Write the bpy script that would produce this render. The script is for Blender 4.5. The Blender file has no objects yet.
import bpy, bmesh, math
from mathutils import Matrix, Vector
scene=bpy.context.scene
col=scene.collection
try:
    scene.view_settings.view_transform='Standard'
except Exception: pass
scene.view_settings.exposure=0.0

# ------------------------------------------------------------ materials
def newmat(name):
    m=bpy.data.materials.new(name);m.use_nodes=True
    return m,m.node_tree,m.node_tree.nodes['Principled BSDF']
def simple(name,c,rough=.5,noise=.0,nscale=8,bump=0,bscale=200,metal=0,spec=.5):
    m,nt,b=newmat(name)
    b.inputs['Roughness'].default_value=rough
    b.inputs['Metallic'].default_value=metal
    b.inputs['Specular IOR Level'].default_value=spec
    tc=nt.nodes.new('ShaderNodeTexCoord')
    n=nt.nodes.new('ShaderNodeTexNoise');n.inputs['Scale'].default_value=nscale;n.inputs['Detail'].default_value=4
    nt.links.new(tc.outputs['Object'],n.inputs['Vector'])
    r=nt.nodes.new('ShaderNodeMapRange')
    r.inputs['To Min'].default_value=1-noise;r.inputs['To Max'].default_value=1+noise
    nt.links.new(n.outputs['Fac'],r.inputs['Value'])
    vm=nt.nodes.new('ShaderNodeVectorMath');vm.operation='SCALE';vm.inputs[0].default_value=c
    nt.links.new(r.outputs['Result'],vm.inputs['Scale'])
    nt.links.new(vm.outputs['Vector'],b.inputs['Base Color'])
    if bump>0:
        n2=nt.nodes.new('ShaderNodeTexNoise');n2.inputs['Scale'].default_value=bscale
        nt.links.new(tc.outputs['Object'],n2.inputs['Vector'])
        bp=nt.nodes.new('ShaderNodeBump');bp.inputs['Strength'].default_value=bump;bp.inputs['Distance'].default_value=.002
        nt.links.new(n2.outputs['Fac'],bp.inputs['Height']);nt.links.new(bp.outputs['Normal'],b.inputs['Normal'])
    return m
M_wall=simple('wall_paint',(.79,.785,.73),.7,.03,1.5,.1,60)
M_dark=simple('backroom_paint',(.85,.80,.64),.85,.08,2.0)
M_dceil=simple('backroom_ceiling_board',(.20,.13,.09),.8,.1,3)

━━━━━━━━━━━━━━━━

Retype the listing above in full, with no alterations.

ANSWER TO THIS EXERCISE
Write the bpy script that would produce this render. The script is for Blender 4.5. The Blender file has no objects yet.
import bpy, bmesh, math
from mathutils import Matrix, Vector
scene=bpy.context.scene
col=scene.collection
try:
    scene.view_settings.view_transform='Standard'
except Exception: pass
scene.view_settings.exposure=0.0

# ------------------------------------------------------------ materials
def newmat(name):
    m=bpy.data.materials.new(name);m.use_nodes=True
    return m,m.node_tree,m.node_tree.nodes['Principled BSDF']
def simple(name,c,rough=.5,noise=.0,nscale=8,bump=0,bscale=200,metal=0,spec=.5):
    m,nt,b=newmat(name)
    b.inputs['Roughness'].default_value=rough
    b.inputs['Metallic'].default_value=metal
    b.inputs['Specular IOR Level'].default_value=spec
    tc=nt.nodes.new('ShaderNodeTexCoord')
    n=nt.nodes.new('ShaderNodeTexNoise');n.inputs['Scale'].default_value=nscale;n.inputs['Detail'].default_value=4
    nt.links.new(tc.outputs['Object'],n.inputs['Vector'])
    r=nt.nodes.new('ShaderNodeMapRange')
    r.inputs['To Min'].default_value=1-noise;r.inputs['To Max'].default_value=1+noise
    nt.links.new(n.outputs['Fac'],r.inputs['Value'])
    vm=nt.nodes.new('ShaderNodeVectorMath');vm.operation='SCALE';vm.inputs[0].default_value=c
    nt.links.new(r.outputs['Result'],vm.inputs['Scale'])
    nt.links.new(vm.outputs['Vector'],b.inputs['Base Color'])
    if bump>0:
        n2=nt.nodes.new('ShaderNodeTexNoise');n2.inputs['Scale'].default_value=bscale
        nt.links.new(tc.outputs['Object'],n2.inputs['Vector'])
        bp=nt.nodes.new('ShaderNodeBump');bp.inputs['Strength'].default_value=bump;bp.inputs['Distance'].default_value=.002
        nt.links.new(n2.outputs['Fac'],bp.inputs['Height']);nt.links.new(bp.outputs['Normal'],b.inputs['Normal'])
    return m
M_wall=simple('wall_paint',(.79,.785,.73),.7,.03,1.5,.1,60)
M_dark=simple('backroom_paint',(.85,.80,.64),.85,.08,2.0)
M_dceil=simple('backroom_ceiling_board',(.20,.13,.09),.8,.1,3)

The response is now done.